Vielleicht wäre das auch im Sinne des ermordeten Präsidenten der Treuhandgesellschaft, der mir – weil er mich und meine Arbeit kennenlernen wollte – im Februar 1990 schrieb:

„Ich habe nichts Besonderes auf dem Herzen, aber es ist so, dass ich sehr viel mit Offiziellen der alten und der neuen DDR zusammen komme; mit Künstlern oder Menschen aus dem geistig-kulturellen Leben der DDR aber leider gar nicht, was ich bedauere, denn in diesem Milieu denkt man sicherlich über manche Fragen anders als am Runden Tisch oder im Kreise der Generaldirektoren der Kombinate.“

Als ich mich von der Treuhandpolitik betroffen fühlte, schrieb ich vor Ostern an Dr. Rohwedder. Die einzige Antwort: Am Gründonnerstag ein Anruf seines persönlichen Referenten. Denn vier Tage später wurde der Chef der Treuhandgesellschaft umgebracht.

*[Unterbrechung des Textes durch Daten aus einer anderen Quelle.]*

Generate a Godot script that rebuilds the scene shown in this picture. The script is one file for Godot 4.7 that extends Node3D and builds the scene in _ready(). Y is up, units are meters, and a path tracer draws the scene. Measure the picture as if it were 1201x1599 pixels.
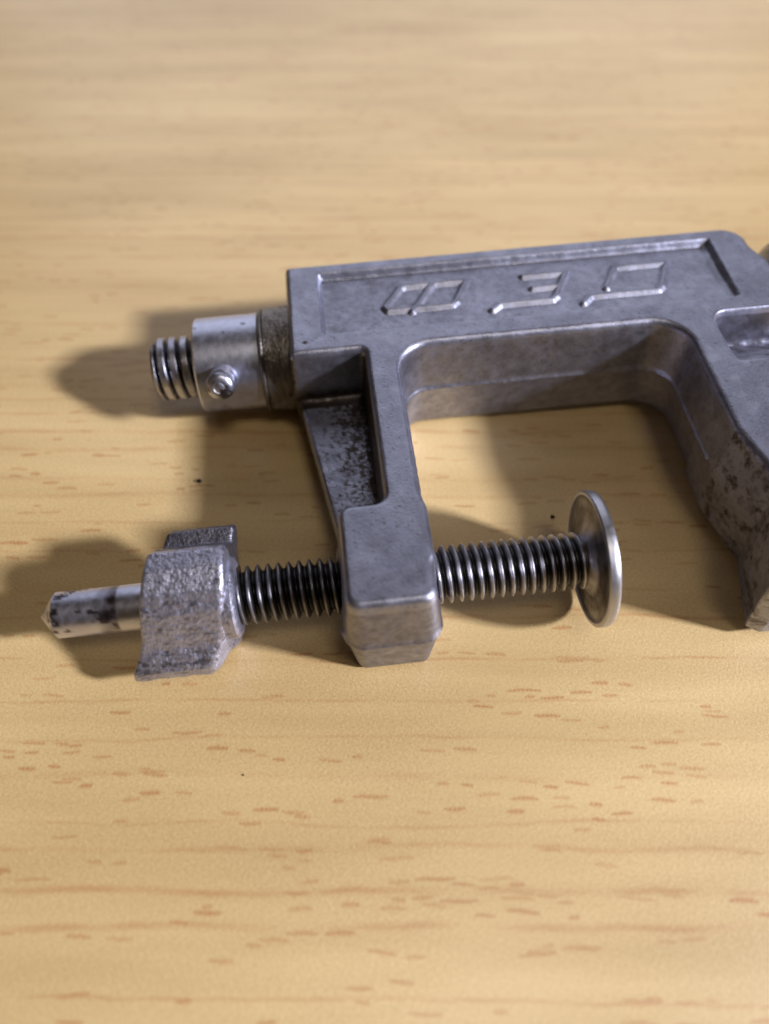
extends Node3D
# A cast metal table clamp lying on a wood-laminate tabletop, seen from close by. Shapes are written in millimetres in the clamp's own axes:
# x along the bar, y out of its lettered face (0 at the casting's parting plane), z along the arms.
const MM := 0.001
const HALF := 7.59          # half the thickness of the casting
var rng := RandomNumberGenerator.new()
var n_low := FastNoiseLite.new()
var n_mid := FastNoiseLite.new()
var n_fine := FastNoiseLite.new()
var M := {}


func _ready() -> void:
	rng.seed = 71
	for a in [[n_low, 3, 0.10, 2], [n_mid, 5, 0.55, 3], [n_fine, 9, 2.2, 2]]:
		a[0].seed = a[1]
		a[0].noise_type = FastNoiseLite.TYPE_SIMPLEX_SMOOTH
		a[0].frequency = a[2]
		a[0].fractal_octaves = a[3]
	camera_and_light()
	materials()
	tabletop()
	build_clamp()
	crumbs()


func camera_and_light() -> void:
	var cam := Camera3D.new()
	cam.name = "camera"
	add_child(cam)
	cam.position = Vector3(0, 83 * MM, 0)
	cam.rotation = Vector3(-0.9429, 0, 0)
	cam.fov = 65.2
	cam.near = 0.005
	cam.far = 5.0
	var lens := CameraAttributesPhysical.new()
	lens.frustum_focal_length = 18.76
	lens.frustum_focus_distance = 0.091
	lens.frustum_near = 0.005
	lens.frustum_far = 5.0
	lens.exposure_aperture = 8.4
	cam.attributes = lens
	cam.current = true
	var e := Environment.new()
	e.background_mode = Environment.BG_COLOR
	e.background_color = Color(0.03, 0.018, 0.008).linear_to_srgb()
	e.tonemap_mode = Environment.TONE_MAPPER_LINEAR
	e.tonemap_exposure = 1.04
	e.sdfgi_enabled = true
	e.ssao_enabled = true
	e.ssil_enabled = true
	var w := WorldEnvironment.new()
	w.name = "room_air"
	w.environment = e
	add_child(w)
	# the lamp of the room, to the right of the camera and a little before the clamp
	lamp("room_lamp", Vector3(0.0, 0.0, -0.06), 18.5, 29.8, 1.7, Vector2(0.14, 0.14), 1.5, Color(0.97, 0.98, 1.15))
	# the ceiling light, nearly overhead
	lamp("ceiling_light", Vector3(0.03, 0.0, -0.06), 62.0, 70.0, 1.6, Vector2(0.32, 0.32), 0.12, Color(1.0, 0.9, 0.78))
	# unseen panel added beyond the table, mirrored by its far part and metal
	lamp("added_sheen_panel", Vector3(0.0, 0.0, -0.1), -90.0, 29.0, 1.8, Vector2(1.9, 1.75), 0.31, Color(0.78, 0.81, 0.97))


func lamp(called: String, target: Vector3, azimuth: float, elevation: float, far: float, size: Vector2, energy: float, color: Color) -> void:
	var l := AreaLight3D.new()
	l.name = called
	l.area_size = size
	l.area_normalize_energy = true
	l.light_energy = energy * far * far
	l.light_color = color.linear_to_srgb()
	l.shadow_enabled = true
	l.area_range = 6.0
	add_child(l)
	var a := deg_to_rad(azimuth)
	var b := deg_to_rad(elevation)
	l.look_at_from_position(target + Vector3(cos(b) * cos(a), sin(b), cos(b) * sin(a)) * far, target, Vector3(0, 1, 0) if elevation < 80 else Vector3(0, 0, -1))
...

Lassen Sie mich zum Schluss das Vor- und Nachwort der Bettelordnung der Stadt Wismar aus dem Jahre 1672 (deren Wiedereinführung ich auf meinem gerade entstandenen Plakat vorgeschlagen habe) zitieren:

VORWORT:
Reiche und Arme müssen untereinander seyn/
der HERR hat sie alle gemacht.
Es werden allzeit Armen seyn im Lande/
darumb gebiete ich dir/ und sage:
Daß du deine hand auffthust deinem
Bruder der bedrengt und arm ist in deinem Lande.

NACHWORT: Psalm 41
Woll dem/ der sich des Dürftigen annimbt/
den wird der HERR erretten zur bösen Zeit.
Der HERR wird ihn bewahren/
und beym Leben erhalten
und Ihm lassen wolgehen auff Erden/
und nicht geben in seiner Feinde willen.
Der HERR wird Ihn erquicken auff seinem Siegbette.

Vielleicht wird heute nicht der letzte Käthe-Kollwitz-Preis vergeben!

Mit dieser Hoffnung will ich mich nochmals herzlich bei denen bedanken, die mir diese Freude bereitet haben – und auch bei denen, die Geduld hatten, mir zuzuhören.